We are closely monitoring all signals at this time when order dynamics are quite fluid. As I mentioned earlier, we do not currently see any indicators suggesting trouble beneath the surface. However, we remain vigilant in case circumstances change. Regarding the EMEA region, we are observing a shift in the mix between cloud and colocation services. This reflects the differing needs of hyperscalers and cloud providers for their own infrastructure versus what they outsource. I wouldn’t interpret this as a significant negative change; rather, it’s consistent with the order normalization I’ve previously noted, and we’ll see how it unfolds.

Lance Vitanza, Analyst

Okay. Lastly, you mentioned that there might be a need for some additional tactical work in E&I. Could you provide more details on that? Also, regarding the backlog, you mentioned it increased by over 100 percent. Could you break that down in terms of the U.S., EMEA, and Asia Pacific?

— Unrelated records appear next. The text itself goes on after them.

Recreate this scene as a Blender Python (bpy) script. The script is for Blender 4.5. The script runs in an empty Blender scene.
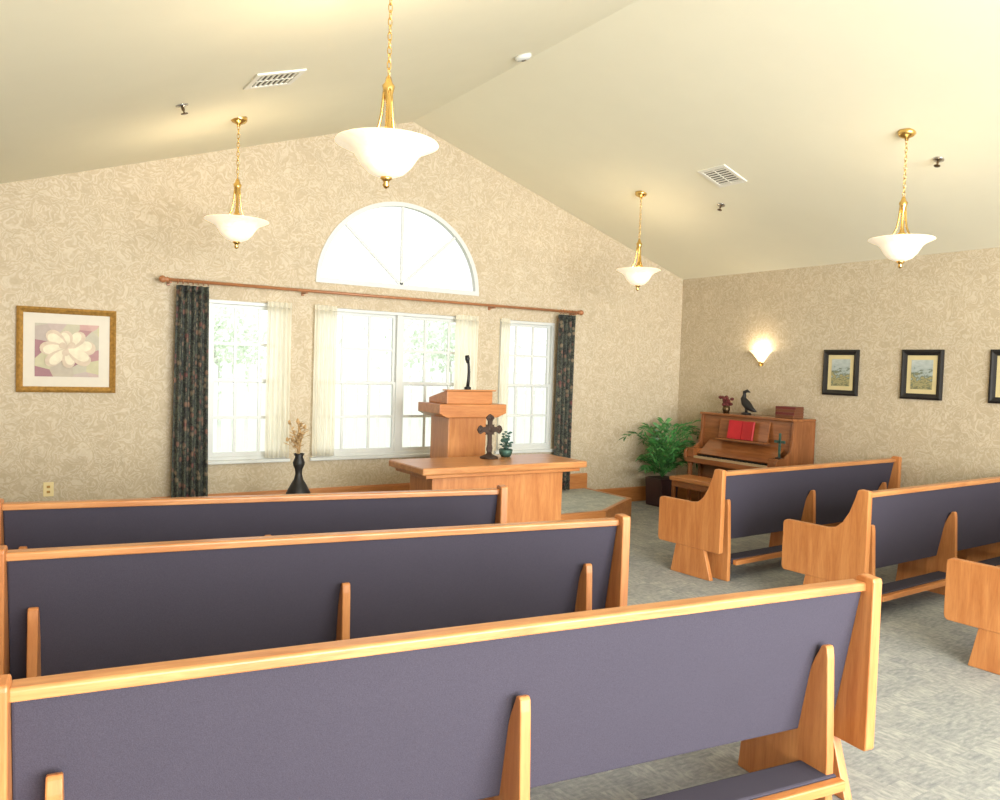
import bpy, bmesh, math, random
from mathutils import Vector, Matrix
random.seed(7)
SC=bpy.context.scene
COL=bpy.context.collection
E=1.7; D=7.852; XR=7.905; XL=-0.277; XA=3.814; HA=4.29; HE=2.961; YB=-2.6
SL=(HA-HE)/(XR-XA)
def zc(x): return HA-SL*abs(x-XA)

# ------------------------------------------------------------ materials
def lin(c):
    r=[]
    for v in c:
        v/=255.; r.append(v/12.92 if v<=.04045 else ((v+.055)/1.055)**2.4)
    return (r[0],r[1],r[2],1)
def newmat(name):
    m=bpy.data.materials.new(name); m.use_nodes=True
    nt=m.node_tree; b=nt.nodes['Principled BSDF']
    return m,nt,b
def coords(nt,scale=(1,1,1),rot=(0,0,0),kind='Object'):
    tc=nt.nodes.new('ShaderNodeTexCoord'); mp=nt.nodes.new('ShaderNodeMapping')
    mp.inputs['Scale'].default_value=scale; mp.inputs['Rotation'].default_value=rot
    nt.links.new(tc.outputs[kind],mp.inputs['Vector']); return mp.outputs['Vector']
def noise(nt,vec,scale,detail=4,rough=.5,dist=0):
    n=nt.nodes.new('ShaderNodeTexNoise'); n.inputs['Scale'].default_value=scale
    n.inputs['Detail'].default_value=detail; n.inputs['Roughness'].default_value=rough; n.inputs['Distortion'].default_value=dist
    nt.links.new(vec,n.inputs['Vector']); return n.outputs['Fac']
def ramp(nt,fac,stops,interp='LINEAR'):
    r=nt.nodes.new('ShaderNodeValToRGB'); r.color_ramp.interpolation=interp
    el=r.color_ramp.elements
    while len(el)<len(stops): el.new(.5)
    for e,(p,c) in zip(el,stops): e.position=p; e.color=c
    nt.links.new(fac,r.inputs['Fac']); return r.outputs['Color']
def mixc(nt,a,b,fac,mode='MIX'):
    m=nt.nodes.new('ShaderNodeMix'); m.data_type='RGBA'; m.blend_type=mode
    for s,v in ((m.inputs[0],fac),(m.inputs[6],a),(m.inputs[7],b)):
        if hasattr(v,'is_linked') or hasattr(v,'links'): nt.links.new(v,s)
        else: s.default_value=v
    return m.outputs[2]
def bump(nt,b,h,strength=.2,dist=.01):
    n=nt.nodes.new('ShaderNodeBump'); n.inputs['Strength'].default_value=strength; n.inputs['Distance'].default_value=dist
    nt.links.new(h,n.inputs['Height']); nt.links.new(n.outputs['Normal'],b.inputs['Normal'])
def simple(name,c,rough=.5,metal=0,var=.08,scale=12,emit=None,es=0,spec=.5):
    m,nt,b=newmat(name); v=coords(nt); n=noise(nt,v,scale)
    c=lin(c); d=tuple(x*(1-var) for x in c[:3])+(1,); l=tuple(min(1,x*(1+var)) for x in c[:3])+(1,)
    nt.links.new(ramp(nt,n,[(.3,d),(.7,l)]),b.inputs['Base Color'])
    b.inputs['Roughness'].default_value=rough; b.inputs['Metallic'].default_value=metal
    b.inputs['Specular IOR Level'].default_value=spec
    if emit: b.inputs['Emission Color'].default_value=lin(emit); b.inputs['Emission Strength'].default_value=es
    return m
def oak(name,sc,cd=(172,106,56),cl=(200,138,82),rough=.40):
    m,nt,b=newmat(name); v=coords(nt,sc)
    n=noise(nt,v,3.2,6,.6,.6); n2=noise(nt,v,22,3,.5)
    a=ramp(nt,n,[(.3,lin(cd)),(.5,lin(tuple((p+q)/2 for p,q in zip(cd,cl)))),(.72,lin(cl))])
    c=mixc(nt,a,ramp(nt,n2,[(.35,(.78,.72,.66,1)),(.55,(1,1,1,1))]),.4,'MULTIPLY')
    nt.links.new(c,b.inputs['Base Color']); b.inputs['Roughness'].default_value=rough
    b.inputs['Coat Weight'].default_value=.15; b.inputs['Coat Roughness'].default_value=.3
    bump(nt,b,n2,.08,.003); return m
OAKX=oak('oak_grain_long',(.6,6,6)); OAKZ=oak('oak_grain_upright',(6,6,.6))
OAKY=oak('oak_grain_deep',(6,.6,6))
CAPX=oak('oak_cap',(.8,9,9),(168,106,58),(204,148,94),.33)
PIANO=oak('walnut_long',(5,.6,5),(122,72,38),(156,98,56),.22)
PIANOZ=oak('walnut_upright',(5,5,.6),(116,68,36),(150,94,54),.22)

def wallpaper():
    m,nt,b=newmat('scroll_wallpaper'); v=coords(nt,(1,1,1))
    nz=nt.nodes.new('ShaderNodeTexNoise'); nz.inputs['Scale'].default_value=6; nz.inputs['Detail'].default_value=2
    nt.links.new(v,nz.inputs['Vector'])
    ad=nt.nodes.new('ShaderNodeVectorMath'); ad.operation='MULTIPLY_ADD'
    nt.links.new(nz.outputs['Color'],ad.inputs[0]); ad.inputs[1].default_value=(.25,.25,.25); nt.links.new(v,ad.inputs[2])
    w=nt.nodes.new('ShaderNodeTexNoise'); w.inputs['Scale'].default_value=8.2; w.inputs['Detail'].default_value=2; w.inputs['Distortion'].default_value=1.3
    nt.links.new(ad.outputs[0],w.inputs['Vector'])
    mm=nt.nodes.new('ShaderNodeMath'); mm.operation='MULTIPLY'; mm.inputs[1].default_value=36
    nt.links.new(w.outputs['Fac'],mm.inputs[0])
    sn=nt.nodes.new('ShaderNodeMath'); sn.operation='SINE'; nt.links.new(mm.outputs[0],sn.inputs[0])
    mr=nt.nodes.new('ShaderNodeMapRange'); mr.inputs[1].default_value=-1; mr.inputs[2].default_value=1
    nt.links.new(sn.outputs[0],mr.inputs[0])
    lines=ramp(nt,mr.outputs[0],[(0,lin((188,172,145))),(.35,lin((193,177,151))),(.7,lin((196,181,156))),(1,lin((205,192,168)))])
    big=noise(nt,v,7,4,.6)
    c=mixc(nt,lines,ramp(nt,big,[(.38,(.92,.915,.90,1)),(.6,(1,1,1,1))]),.8,'MULTIPLY')
    fine=noise(nt,v,60,3)
    c=mixc(nt,c,ramp(nt,fine,[(.3,(.88,.88,.87,1)),(.7,(1,1,1,1))]),.6,'MULTIPLY')
    nt.links.new(c,b.inputs['Base Color']); b.inputs['Roughness'].default_value=.7; b.inputs['Specular IOR Level'].default_value=.25
    bump(nt,b,mr.outputs[0],.04,.004); return m
WALL=wallpaper()
CEIL=simple('ceiling_paint',(232,228,206),.85,var=.01,scale=3,spec=.15)
def carpet(name,cd,cm,cl):
    m,nt,b=newmat(name); v=coords(nt)
    v1=coords(nt,(1.0,2.8,1)); b1=noise(nt,v1,18,3,.6)
    v2=coords(nt,(2.8,1.0,1)); b2=noise(nt,v2,18,3,.6)
    st=[(.34,lin(cd)),(.5,lin(cm)),(.66,lin(cl))]
    sp=nt.nodes.new('ShaderNodeVectorMath'); sp.operation='SNAP'; sp.inputs[1].default_value=(.11,.11,1); nt.links.new(v,sp.inputs[0])
    wn=nt.nodes.new('ShaderNodeTexWhiteNoise'); nt.links.new(sp.outputs[0],wn.inputs['Vector'])
    sel=ramp(nt,wn.outputs['Value'],[(.3,(.15,.15,.15,1)),(.7,(.85,.85,.85,1))])
    mx=mixc(nt,ramp(nt,b1,st),ramp(nt,b2,st),sel)
    mx=mixc(nt,mx,ramp(nt,wn.outputs['Value'],[(0,(.80,.82,.85,1)),(1,(1,1,1,1))]),1.,'MULTIPLY')
    f=noise(nt,v,240,2); c=mixc(nt,mx,ramp(nt,f,[(.3,(.80,.80,.80,1)),(.7,(1,1,1,1))]),.6,'MULTIPLY')
    nt.links.new(c,b.inputs['Base Color']); b.inputs['Roughness'].default_value=.95; b.inputs['Specular IOR Level'].default_value=.1
    bump(nt,b,f,.4,.01); return m
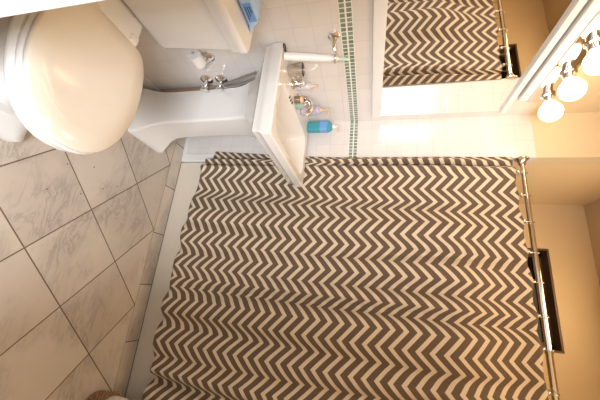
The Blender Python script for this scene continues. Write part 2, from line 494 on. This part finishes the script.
for j in range(NV + 1):
    h = j / NV; row = []; acc = 0.0; prev = None
    for i in range(NU + 1):
        s = i / NU
        xl = SX - .004 - 0.054 * max(0.0, 1 - h * 1.9) ** 1.3 
        x = xl + (W - .012 - xl) * s
        y = cloth_y(x, h)
        zt = CT
        zb = CB + .006 * math.sin(x * 9) + .004 * math.sin(x * 31) + (0.036 * max(0, (0.31 - x) / 0.1) if x < .31 else 0)
        # the cloth droops a little between the hooks
        dd = min(abs(x - k) for k in HOOKS)
        zt -= 0.010 * min(1, dd / .06) ** 1.5
        z = zb + (zt - zb) * h
        p = Vector((x, y, z))
        if prev is not None: acc += math.hypot(p.x - prev.x, (p.y - prev.y) * 1.0)
        prev = p; row.append((p, acc))
    grid.append(row)
vv = [[bm.verts.new(p) for p, _ in r] for r in grid]
uvl = bm.loops.layers.uv.new('cloth')
UOFF, VOFF = 0.0, 0.0
for j in range(NV):
    for i in range(NU):
        f = bm.faces.new((vv[j][i], vv[j][i + 1], vv[j + 1][i + 1], vv[j + 1][i]))
        for lp, (a, b) in zip(f.loops, ((j, i), (j, i + 1), (j + 1, i + 1), (j + 1, i))):
            lp[uvl].uv = (grid[NV // 2][b][1] + UOFF, grid[a][b][0].z + VOFF)
cur = solo('shower_curtain', bm, M['curtain'], 'taupe and cream chevron fabric shower curtain hanging from the chrome rod', 'shower curtain', smooth=60)
so = cur.modifiers.new('cloth', 'SOLIDIFY'); so.thickness = 0.0014; so.offset = 0

def make_ring(x, label):
    r = thing('curtain_ring', label, 'curtain ring', (x, RY, RZ), 'curtain rings on the shower rod')
    bm = torus(bmesh.new(), (x, RY - .004, RZ - .013), (1, .12, 0), .0275, .0015, 24, 6)
    obj('wire', bm, M['steel'], r, 60)
    yb = cloth_y(x, 1.0)
    obj('bead', L((x, 1.594, CT + .006), (0, 0, -1), [(.0, -.010), (.006, -.008), (.010, 0), (.006, .008), (.0, .010)], n=14), M['steel'], r, 80)
    return r
ordinal = ['first', 'second', 'third', 'fourth', 'fifth', 'sixth', 'seventh', 'eighth', 'ninth', 'tenth', 'eleventh']
ring0 = make_ring(HOOKS[0], 'wire curtain ring closest to the rod flange beside the vanity lights')
for k, x in enumerate(HOOKS[1:], 1):
    c = ring0.copy(); C.objects.link(c); c.location.x = x
    c['label'] = 'wire curtain ring on the shower rod, %s one counting from the rod flange' % ordinal[k]
    for ch in ring0.children:
        d = ch.copy(); C.objects.link(d); d.parent = c

# ------------------------------------------------------------------ mirror and vanity light
mir = thing('wall_mirror', 'large frameless mirror on the tiled wall under the bulb bar', 'mirror', (0.0, 1.0, 1.27))
obj('glass', B(0.0015, 0.006, 0.42, 1.552, 1.318, 1.940, .001), M['mirror'], mir)
obj('bottom_ledge', B(0.0015, 0.016, 0.42, 1.552, 1.268, 1.318, .004), M['trim'], mir, 40, 'white ledge')

obj('top_ledge', B(0.0015, 0.024, 0.42, 1.552, 1.940, 1.968, .004), M['trim'], mir, 40, 'white ledge')

lamp = thing('vanity_light', 'chrome bar light with a row of round bare bulbs above the mirror', 'light fixture', (0.0, 0.965, 1.98))
obj('housing', B(0.001, 0.040, 0.52, 1.425, 1.975, 2.100, .004), M['trim'], lamp, 40)
obj('face_plate', B(0.040, 0.047, 0.515, 1.43, 2.012, 2.102, .003), M['chrome'], lamp, 40, 'chrome face plate')
for k in range(6):
    y = 1.385 - .155 * k
    sk = obj('socket', L((0.046, y, 2.078), (1, 0, 0), [(.0, 0), (.030, 0), (.030, .006), (.023, .010), (.023, .034), (.025, .036), (.025, .042), (.0, .042)]), M['chrome'], lamp, 40)
    prof = [(.014, .0), (.016, .012)] + [(.0460 * math.sin(a), .056 - .0460 * math.cos(a)) for a in [0.5 + (PI - .5) * i / 14 for i in range(15)]]
    obj('bulb', L((0.078, y, 2.078), (1, 0, 0), prof), M['bulb'], lamp, 80, 'lit round bulb')

# ------------------------------------------------------------------ pedestal sink
SY0, SY1, SXF, SZ = 0.957, 1.568, 0.462, 0.886
cy = 0.5 * (SY0 + SY1)
sink = thing('pedestal_sink', 'white pedestal sink with a squared basin against the tiled wall', 'sink', (0.2, cy, 0))
lp = []
bx0 = 0.004
lp.append(rrect(0.03, 0.25, cy - .118, cy + .118, 0.655, .03))
lp.append(rrect(0.02, 0.30, cy - .150, cy + .150, 0.695, .04))
lp.append(rrect(0.01, 0.37, cy - .205, cy + .205, 0.745, .04))
lp.append(rrect(bx0, 0.425, cy - .280, cy + .280, 0.795, .03))
lp.append(rrect(bx0, 0.442, SY0 + .014, SY1 - .014, 0.800, (.008, .010, .010, .008)))
lp.append(rrect(bx0, 0.446, SY0 + .010, SY1 - .010, 0.822, (.008, .010, .010, .008)))
lp.append(rrect(bx0, 0.450, SY0 + .006, SY1 - .006, 0.828, (.008, .010, .010, .008)))
lp.append(rrect(bx0, SXF, SY0, SY1, 0.845, (.008, .010, .010, .008)))
lp.append(rrect(bx0, SXF, SY0, SY1, SZ - .006, (.008, .010, .010, .008)))
lp.append(rrect(bx0, SXF - .006, SY0 + .006, SY1 - .006, SZ, (.008, .010, .010, .008)))
lp.append(rrect(0.155, SXF - .038, SY0 + .045, SY1 - .045, SZ - .002, (.05, .06, .06, .05)))
lp.append(rrect(0.162, SXF - .045, SY0 + .052, SY1 - .052, SZ - .010, (.05, .06, .06, .05)))
lp.append(rrect(0.185, SXF - .085, SY0 + .11, SY1 - .11, SZ - .100, (.05, .06, .06, .05)))
lp.append(rrect(0.225, SXF - .125, SY0 + .19, SY1 - .19, SZ - .128, .04))
basin = obj('basin', loft(bmesh.new(), lp), M['porcelain'], sink, 35)
obj('drain', L((0.285, cy, SZ - .1275), (0, 0, 1), [(.0, 0), (.022, 0), (.022, .003), (.0, .004)]), M['chrome'], basin, 40)
for k, (x, y) in enumerate(((.156, 1.14), (.156, 1.163), (.154, 1.186))):
    obj('overflow_slot', B(x - .007, x + .007, y - .0028, y + .0028, SZ - .006, SZ + .0004), M['black'], basin, None, 'small dark slot')
# pedestal column with a flared foot
lp = []
for z, hw, xf, rr in ((0.0, .130, .318, .014), (.030, .130, .318, .014), (.036, .126, .314, .014), (.065, .110, .292, .014), (.10, .094, .266, .014), (.14, .086, .250, .014), (.20, .084, .243, .014), (.42, .083, .240, .014), (.56, .085, .240, .014), (.60, .092, .242, .016), (.63, .104, .246, .02), (.66, .122, .256, .02)):
    lp.append(rrect(0.045, xf, cy - hw, cy + hw, z, (.004, rr, rr, .004)))
obj('pedestal', loft(bmesh.new(), lp), M['porcelain'], sink, 40)
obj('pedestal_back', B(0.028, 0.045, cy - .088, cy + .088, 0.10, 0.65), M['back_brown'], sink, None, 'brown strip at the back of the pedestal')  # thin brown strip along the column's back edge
# faucet set on the deck
fau = obj('spout', T(bez([(.075, cy, SZ), (.075, cy, SZ + .085), (.13, cy, SZ + .10), (.175, cy, SZ + .055)]), [.015] * 5 + [.012] * 10, 14), M['chrome'], sink, 40)
obj('spout_base', L((.075, cy, SZ - .001), (0, 0, 1), [(.0, 0), (.026, 0), (.026, .006), (.018, .012), (.0, .012)]), M['chrome'], fau, 40)
for yy in (cy - .115, cy + .115):
    hb = obj('tap', L((.075, yy, SZ - .001), (0, 0, 1), [(.0, 0), (.025, 0), (.025, .006), (.018, .014), (.015, .034), (.020, .038), (.020, .052), (.010, .058), (.0, .058)]), M['chrome'], sink, 40)
    obj('tap_cap', L((.075, yy, SZ + .056), (0, 0, 1), [(.0, 0), (.010, 0), (.008, .005), (.0, .007)]), M['white_plastic'], hb, 40, 'white cap')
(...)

Giordano Albertazzi, Chief Executive Officer

We may not have time to discuss the backlog details by region. However, I want to emphasize how pleased we are with the sales leverage we are achieving by adding the E&I portfolio to our broader go-to-market strategy. We've also been pleasantly surprised by the strong market response. As David mentioned, we are vigorously expanding capacity specifically for E&I. Our focus now is on accelerating integration and ensuring that the same rigorous execution approach we apply to Vertiv as a whole is also applied to E&I while continuing to drive pricing.

Operator, Operator

Thank you. This concludes our question-and-answer session. I would like to turn the conference back over to Giordano Albertazzi as for any closing remarks.

Giordano Albertazzi, Chief Executive Officer

Well, thank you. Thanks to all of you for joining our call today. I really appreciate the support and very much looking forward to reporting out on our Q1 2023 progress. So stay tuned. And again, a big thank you.

Operator, Operator

Thank you. The conference has now concluded. Thank you all for attending this presentation. You may now disconnect.